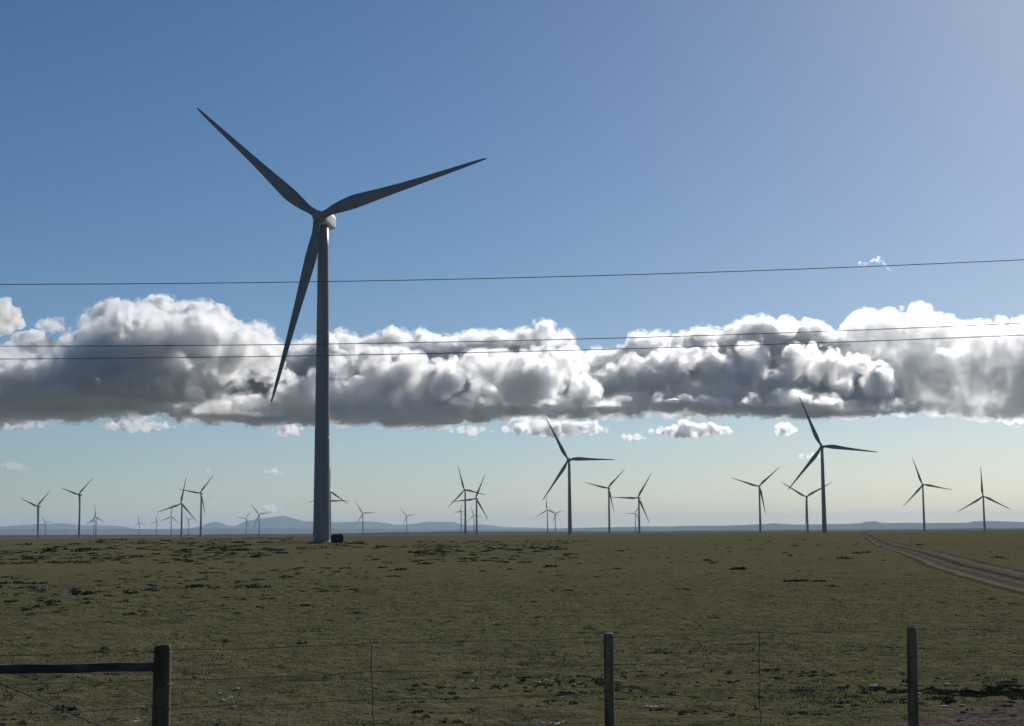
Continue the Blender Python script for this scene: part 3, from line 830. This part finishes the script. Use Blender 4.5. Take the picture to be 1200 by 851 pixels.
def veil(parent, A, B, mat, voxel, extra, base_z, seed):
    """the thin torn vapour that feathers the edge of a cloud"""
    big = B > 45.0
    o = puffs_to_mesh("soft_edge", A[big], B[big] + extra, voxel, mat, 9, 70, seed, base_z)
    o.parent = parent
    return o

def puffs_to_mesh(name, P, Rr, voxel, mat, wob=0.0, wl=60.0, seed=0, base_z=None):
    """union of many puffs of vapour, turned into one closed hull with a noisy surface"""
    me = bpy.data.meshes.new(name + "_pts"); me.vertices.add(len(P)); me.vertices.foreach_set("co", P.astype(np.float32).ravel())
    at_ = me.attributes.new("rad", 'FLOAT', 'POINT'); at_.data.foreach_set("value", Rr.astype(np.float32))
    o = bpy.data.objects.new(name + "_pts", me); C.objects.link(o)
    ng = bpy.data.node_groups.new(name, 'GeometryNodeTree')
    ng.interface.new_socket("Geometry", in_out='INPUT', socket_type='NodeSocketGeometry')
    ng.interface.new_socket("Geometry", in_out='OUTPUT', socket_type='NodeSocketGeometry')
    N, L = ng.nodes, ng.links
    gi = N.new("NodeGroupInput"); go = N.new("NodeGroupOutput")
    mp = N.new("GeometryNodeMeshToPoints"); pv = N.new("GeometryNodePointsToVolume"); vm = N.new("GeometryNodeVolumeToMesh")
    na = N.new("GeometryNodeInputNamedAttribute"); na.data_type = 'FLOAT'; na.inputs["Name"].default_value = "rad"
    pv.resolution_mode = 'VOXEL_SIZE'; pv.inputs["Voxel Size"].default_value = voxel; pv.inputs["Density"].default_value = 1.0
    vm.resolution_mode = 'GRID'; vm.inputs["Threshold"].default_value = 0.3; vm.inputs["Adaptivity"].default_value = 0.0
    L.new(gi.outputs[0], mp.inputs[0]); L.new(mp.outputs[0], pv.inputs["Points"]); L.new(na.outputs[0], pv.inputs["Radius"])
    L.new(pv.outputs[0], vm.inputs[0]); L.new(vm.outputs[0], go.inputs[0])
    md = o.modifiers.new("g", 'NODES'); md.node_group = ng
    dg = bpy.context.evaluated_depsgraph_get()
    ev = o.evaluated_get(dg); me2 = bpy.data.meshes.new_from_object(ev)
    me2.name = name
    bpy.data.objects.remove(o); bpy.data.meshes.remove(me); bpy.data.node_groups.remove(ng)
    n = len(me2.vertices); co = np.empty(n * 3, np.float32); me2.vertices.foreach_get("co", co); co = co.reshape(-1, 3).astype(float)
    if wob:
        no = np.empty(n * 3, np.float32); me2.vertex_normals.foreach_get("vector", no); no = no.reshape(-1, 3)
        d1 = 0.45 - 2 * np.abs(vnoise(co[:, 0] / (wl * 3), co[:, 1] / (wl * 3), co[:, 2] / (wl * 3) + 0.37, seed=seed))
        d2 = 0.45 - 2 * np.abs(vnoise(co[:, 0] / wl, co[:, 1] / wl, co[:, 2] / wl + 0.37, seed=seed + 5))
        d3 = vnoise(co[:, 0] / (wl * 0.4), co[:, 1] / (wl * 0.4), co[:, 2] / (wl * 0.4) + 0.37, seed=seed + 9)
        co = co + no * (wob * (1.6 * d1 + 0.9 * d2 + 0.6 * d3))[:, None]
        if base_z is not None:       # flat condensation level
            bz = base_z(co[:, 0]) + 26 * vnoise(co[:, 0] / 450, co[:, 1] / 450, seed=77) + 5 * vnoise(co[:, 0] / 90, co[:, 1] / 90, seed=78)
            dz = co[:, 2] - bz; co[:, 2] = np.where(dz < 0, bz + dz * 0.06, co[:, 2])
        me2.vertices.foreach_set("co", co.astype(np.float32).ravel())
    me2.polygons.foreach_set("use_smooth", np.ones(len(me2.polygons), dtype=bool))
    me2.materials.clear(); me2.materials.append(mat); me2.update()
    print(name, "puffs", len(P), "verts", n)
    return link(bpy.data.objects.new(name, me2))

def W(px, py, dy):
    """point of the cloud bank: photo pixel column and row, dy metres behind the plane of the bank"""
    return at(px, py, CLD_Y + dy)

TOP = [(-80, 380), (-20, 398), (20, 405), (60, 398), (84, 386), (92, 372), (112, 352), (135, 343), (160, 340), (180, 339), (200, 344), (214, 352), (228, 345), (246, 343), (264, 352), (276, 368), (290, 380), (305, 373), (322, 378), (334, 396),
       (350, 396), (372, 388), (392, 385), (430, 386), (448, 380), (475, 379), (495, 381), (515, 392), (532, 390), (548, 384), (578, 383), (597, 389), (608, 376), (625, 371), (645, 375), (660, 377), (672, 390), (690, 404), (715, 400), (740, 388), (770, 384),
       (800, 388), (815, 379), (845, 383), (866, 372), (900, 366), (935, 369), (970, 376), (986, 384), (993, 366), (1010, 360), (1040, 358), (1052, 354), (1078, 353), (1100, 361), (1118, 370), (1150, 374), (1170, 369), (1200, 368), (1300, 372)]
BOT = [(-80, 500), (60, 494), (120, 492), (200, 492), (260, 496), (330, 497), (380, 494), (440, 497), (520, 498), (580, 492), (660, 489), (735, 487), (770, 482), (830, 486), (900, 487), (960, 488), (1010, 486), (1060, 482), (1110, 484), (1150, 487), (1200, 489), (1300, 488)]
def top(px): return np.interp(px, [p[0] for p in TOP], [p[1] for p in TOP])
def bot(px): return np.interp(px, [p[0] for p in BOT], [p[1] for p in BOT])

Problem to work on
Transcribe the full listing above exactly, with the images removed.

Written solution
Continue the Blender Python script for this scene: part 3, from line 830. This part finishes the script. Use Blender 4.5. Take the picture to be 1200 by 851 pixels.
def veil(parent, A, B, mat, voxel, extra, base_z, seed):
    """the thin torn vapour that feathers the edge of a cloud"""
    big = B > 45.0
    o = puffs_to_mesh("soft_edge", A[big], B[big] + extra, voxel, mat, 9, 70, seed, base_z)
    o.parent = parent
    return o

def puffs_to_mesh(name, P, Rr, voxel, mat, wob=0.0, wl=60.0, seed=0, base_z=None):
    """union of many puffs of vapour, turned into one closed hull with a noisy surface"""
    me = bpy.data.meshes.new(name + "_pts"); me.vertices.add(len(P)); me.vertices.foreach_set("co", P.astype(np.float32).ravel())
    at_ = me.attributes.new("rad", 'FLOAT', 'POINT'); at_.data.foreach_set("value", Rr.astype(np.float32))
    o = bpy.data.objects.new(name + "_pts", me); C.objects.link(o)
    ng = bpy.data.node_groups.new(name, 'GeometryNodeTree')
    ng.interface.new_socket("Geometry", in_out='INPUT', socket_type='NodeSocketGeometry')
    ng.interface.new_socket("Geometry", in_out='OUTPUT', socket_type='NodeSocketGeometry')
    N, L = ng.nodes, ng.links
    gi = N.new("NodeGroupInput"); go = N.new("NodeGroupOutput")
    mp = N.new("GeometryNodeMeshToPoints"); pv = N.new("GeometryNodePointsToVolume"); vm = N.new("GeometryNodeVolumeToMesh")
    na = N.new("GeometryNodeInputNamedAttribute"); na.data_type = 'FLOAT'; na.inputs["Name"].default_value = "rad"
    pv.resolution_mode = 'VOXEL_SIZE'; pv.inputs["Voxel Size"].default_value = voxel; pv.inputs["Density"].default_value = 1.0
    vm.resolution_mode = 'GRID'; vm.inputs["Threshold"].default_value = 0.3; vm.inputs["Adaptivity"].default_value = 0.0
    L.new(gi.outputs[0], mp.inputs[0]); L.new(mp.outputs[0], pv.inputs["Points"]); L.new(na.outputs[0], pv.inputs["Radius"])
    L.new(pv.outputs[0], vm.inputs[0]); L.new(vm.outputs[0], go.inputs[0])
    md = o.modifiers.new("g", 'NODES'); md.node_group = ng
    dg = bpy.context.evaluated_depsgraph_get()
    ev = o.evaluated_get(dg); me2 = bpy.data.meshes.new_from_object(ev)
    me2.name = name
    bpy.data.objects.remove(o); bpy.data.meshes.remove(me); bpy.data.node_groups.remove(ng)
    n = len(me2.vertices); co = np.empty(n * 3, np.float32); me2.vertices.foreach_get("co", co); co = co.reshape(-1, 3).astype(float)
    if wob:
        no = np.empty(n * 3, np.float32); me2.vertex_normals.foreach_get("vector", no); no = no.reshape(-1, 3)
        d1 = 0.45 - 2 * np.abs(vnoise(co[:, 0] / (wl * 3), co[:, 1] / (wl * 3), co[:, 2] / (wl * 3) + 0.37, seed=seed))
        d2 = 0.45 - 2 * np.abs(vnoise(co[:, 0] / wl, co[:, 1] / wl, co[:, 2] / wl + 0.37, seed=seed + 5))
        d3 = vnoise(co[:, 0] / (wl * 0.4), co[:, 1] / (wl * 0.4), co[:, 2] / (wl * 0.4) + 0.37, seed=seed + 9)
        co = co + no * (wob * (1.6 * d1 + 0.9 * d2 + 0.6 * d3))[:, None]
        if base_z is not None:       # flat condensation level
            bz = base_z(co[:, 0]) + 26 * vnoise(co[:, 0] / 450, co[:, 1] / 450, seed=77) + 5 * vnoise(co[:, 0] / 90, co[:, 1] / 90, seed=78)
            dz = co[:, 2] - bz; co[:, 2] = np.where(dz < 0, bz + dz * 0.06, co[:, 2])
        me2.vertices.foreach_set("co", co.astype(np.float32).ravel())
    me2.polygons.foreach_set("use_smooth", np.ones(len(me2.polygons), dtype=bool))
    me2.materials.clear(); me2.materials.append(mat); me2.update()
    print(name, "puffs", len(P), "verts", n)
    return link(bpy.data.objects.new(name, me2))

def W(px, py, dy):
    """point of the cloud bank: photo pixel column and row, dy metres behind the plane of the bank"""
    return at(px, py, CLD_Y + dy)

TOP = [(-80, 380), (-20, 398), (20, 405), (60, 398), (84, 386), (92, 372), (112, 352), (135, 343), (160, 340), (180, 339), (200, 344), (214, 352), (228, 345), (246, 343), (264, 352), (276, 368), (290, 380), (305, 373), (322, 378), (334, 396),
       (350, 396), (372, 388), (392, 385), (430, 386), (448, 380), (475, 379), (495, 381), (515, 392), (532, 390), (548, 384), (578, 383), (597, 389), (608, 376), (625, 371), (645, 375), (660, 377), (672, 390), (690, 404), (715, 400), (740, 388), (770, 384),
       (800, 388), (815, 379), (845, 383), (866, 372), (900, 366), (935, 369), (970, 376), (986, 384), (993, 366), (1010, 360), (1040, 358), (1052, 354), (1078, 353), (1100, 361), (1118, 370), (1150, 374), (1170, 369), (1200, 368), (1300, 372)]
BOT = [(-80, 500), (60, 494), (120, 492), (200, 492), (260, 496), (330, 497), (380, 494), (440, 497), (520, 498), (580, 492), (660, 489), (735, 487), (770, 482), (830, 486), (900, 487), (960, 488), (1010, 486), (1060, 482), (1110, 484), (1150, 487), (1200, 489), (1300, 488)]
def top(px): return np.interp(px, [p[0] for p in TOP], [p[1] for p in TOP])
def bot(px): return np.interp(px, [p[0] for p in BOT], [p[1] for p in BOT])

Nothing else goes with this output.